The EPA’s website plainly states that humans, by burning fossil fuels and emitting carbon into the atmosphere, have played a significant role affecting climate change.

“Since the Industrial Revolution began around 1750, human activities have contributed substantially to climate change by adding CO2 and other heat-trapping gases to the atmosphere. These greenhouse gas emissions have increased the greenhouse effect and caused Earth’s surface temperature to rise. The primary human activity affecting the amount and rate of climate change is greenhouse gas emissions from the burning of fossil fuels,” the site reads.

Pruitt, who opponents painted as a climate change denier and a risky choice to head the EPA, was voted in by a close margin of 52 to 46 in February.

Democratic Senators Heidi Heitkamp of North Dakota and Joe Manchin of West Virginia, who both hail from states whose economy depends on the energy sector, voted in step with Republicans to confirm the 48-year-old former Oklahoma attorney general.

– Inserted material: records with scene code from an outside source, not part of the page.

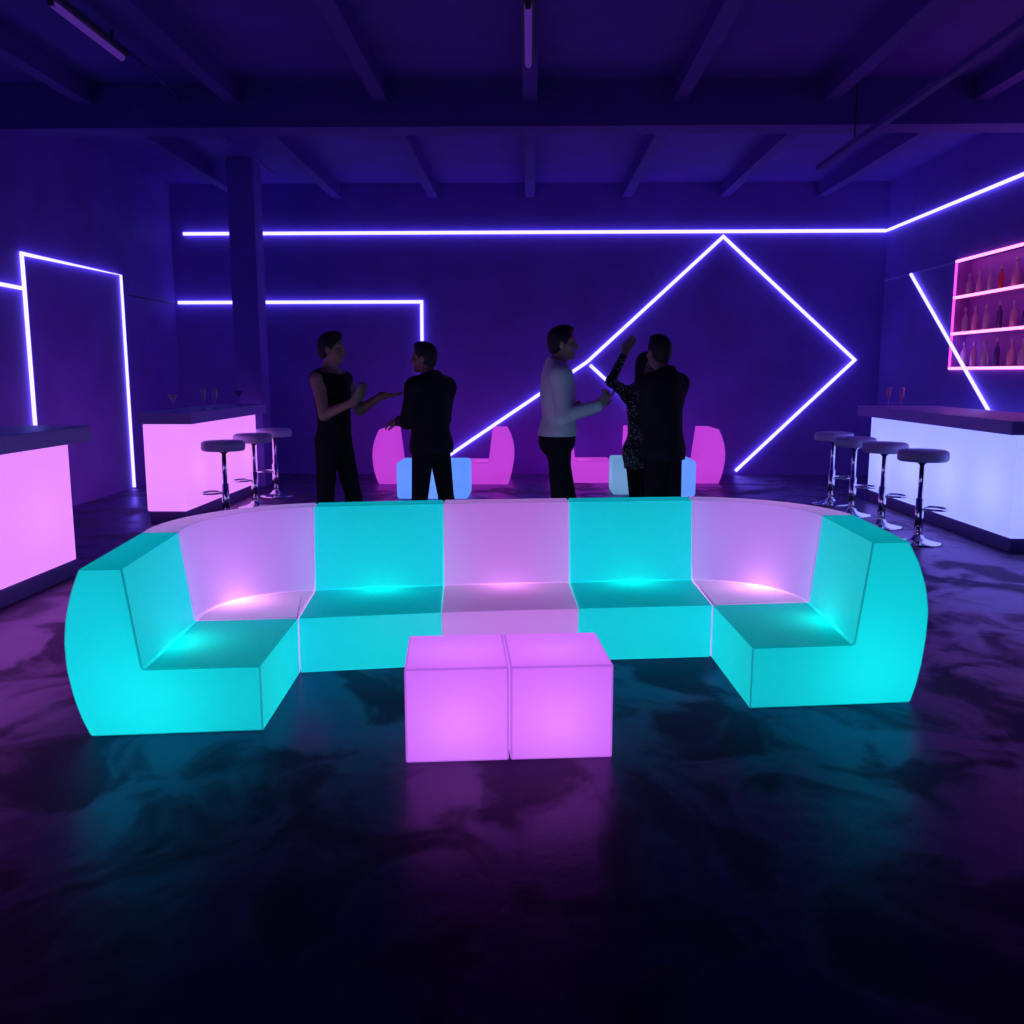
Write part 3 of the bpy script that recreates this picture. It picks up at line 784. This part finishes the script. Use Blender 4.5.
person((.21, 6.90), 1.835, fa, R(2), 'person in a white long sleeved shirt and dark trousers, one forearm raised',
       {'R': ((.035, -.235, 1.185), (.295, -.215, 1.265), (.45, .1, .55), (-.5, .8, .2), [.15, .9, 1.0, 1.0]),
        'L': ((.0, .24, 1.18), (.14, .06, 1.24), (.3, -.9, .1), (-.9, -.2, 0), .5)},
       feet(fa, 1.835, R=((.02, -.09), (.0, -.11), fa-.1), L=((.09, .09), (.12, .10), fa+.1)), ('shirt', 'white', 1.00, .022, .95), head_off=(0, .0), skin='skin2')
fa = R(132)
person((.992, 6.78), 1.765, fa, R(118), 'person in a dark suit jacket with back turned, standing before the woman',
       {'L': ((-.155, -.03, 1.15), (-.10, .20, 1.06), (.5, .5, -.1), (.3, -.8, .3), .5),
        'R': ((.10, .16, 1.14), (.02, .33, 1.02), (-.8, .2, -.1), (-.2, -.8, .3), .5)},
       feet(fa, 1.765, L=((-.065, -.04), (-.08, -.05), fa+.2), R=((.095, .06), (.12, .05), fa-.1)), ('jacket', 'navy', .87, .016, .97), head_off=(0, .03))
fa = R(-50)
person((.89, 7.30), 1.655, fa, R(-50), 'person in a dark sparkly top with bent arm raised, half hidden by the suit jacket',
       {'R': ((-.265, -.22, 1.435), (-.165, -.19, 1.64), (.42, .1, .8), (.5, -.7, 0), .12),
        'L': ((.19, .15, 1.10), (.26, .05, .90), (.1, -.1, -.9), (-.7, -.3, 0), .3)},
       stance(fa, 1.655, .10, .1, 0), ('dress', 'sequin', .80, .010, .97), hair='bob', girl=True, head_off=(0, .03))

# ------------------------------------------------------------------ camera, world, colour
cam = bpy.data.cameras.new('camera'); co = bpy.data.objects.new('camera', cam); COL.objects.link(co)
f = 906.; cam.sensor_width = 36; cam.lens = f*36/1024; cam.clip_end = 100
co.location = (0, 0, 1.5); co.rotation_euler = (R(90-8.7224), 0, R(1.125))
S.camera = co
wd = bpy.data.worlds.new('night'); S.world = wd; wd.use_nodes = True
wd.node_tree.nodes['Background'].inputs[0].default_value = (.01, .006, .03, 1); wd.node_tree.nodes['Background'].inputs[1].default_value = 0
vs = S.view_settings
S.display_settings.display_device = 'sRGB'
vs.view_transform = 'Standard'; vs.look = 'None'; vs.exposure = 0; vs.gamma = 1; vs.use_curve_mapping = False
try:
    S.cycles.use_denoising = True; S.cycles.max_bounces = 8; S.cycles.diffuse_bounces = 4; S.cycles.sample_clamp_indirect = 4
except Exception: pass
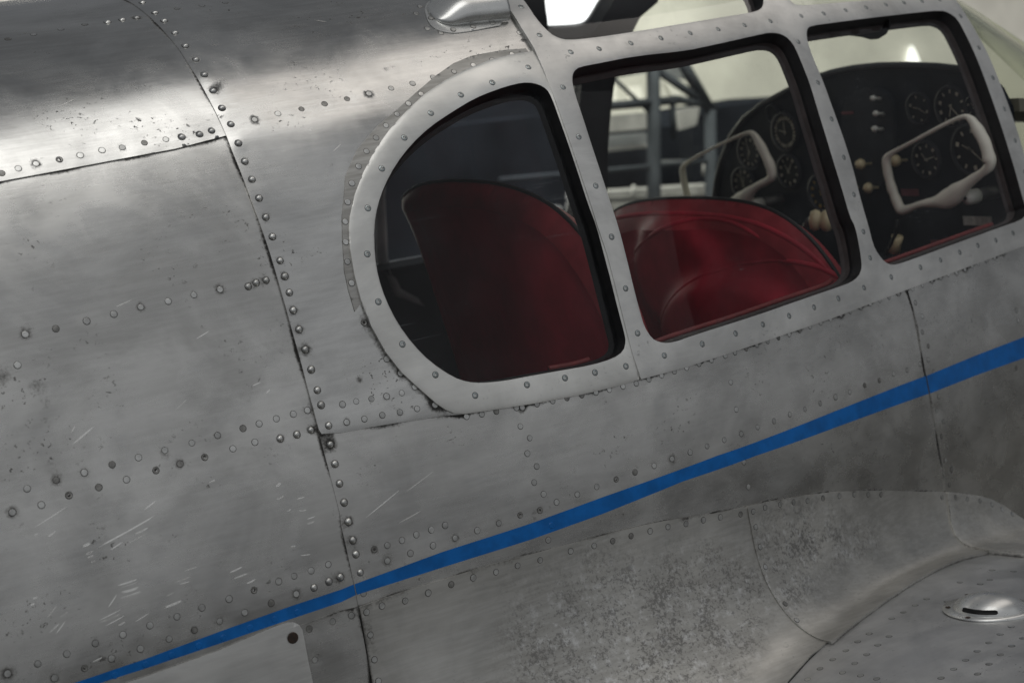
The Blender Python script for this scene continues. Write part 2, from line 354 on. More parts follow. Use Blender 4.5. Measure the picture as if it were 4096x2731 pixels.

Only one GOP senator, Susan Collins of Maine, voted against his nomination.

During the campaign, President Donald Trump promised to roll back Obama-era regulations geared to reducing climate change as a way of bolstering the energy sector, and Pruitt was seen by his supporters as being an ideal fit to meet those promises.

Thursday’s remarks appeared to be a step backwards from language Pruitt used at his confirmation hearing in January.

“I do not believe that climate change is a hoax,” Pruitt said at the opening statement of his hearing. “Science tells us that the climate is changing and that human activity in some manner impacts that change.”

Later, in a tense exchange with Sen. Bernie Sanders, the self-described Democratic Socialist from Vermont, Pruitt said that the EPA has a role to play in regulating CO2 emissions.

“Senator, I believe that the administrator has a very important role to perform in regulating CO2,” Pruitt responded to Sanders at his confirmation hearing.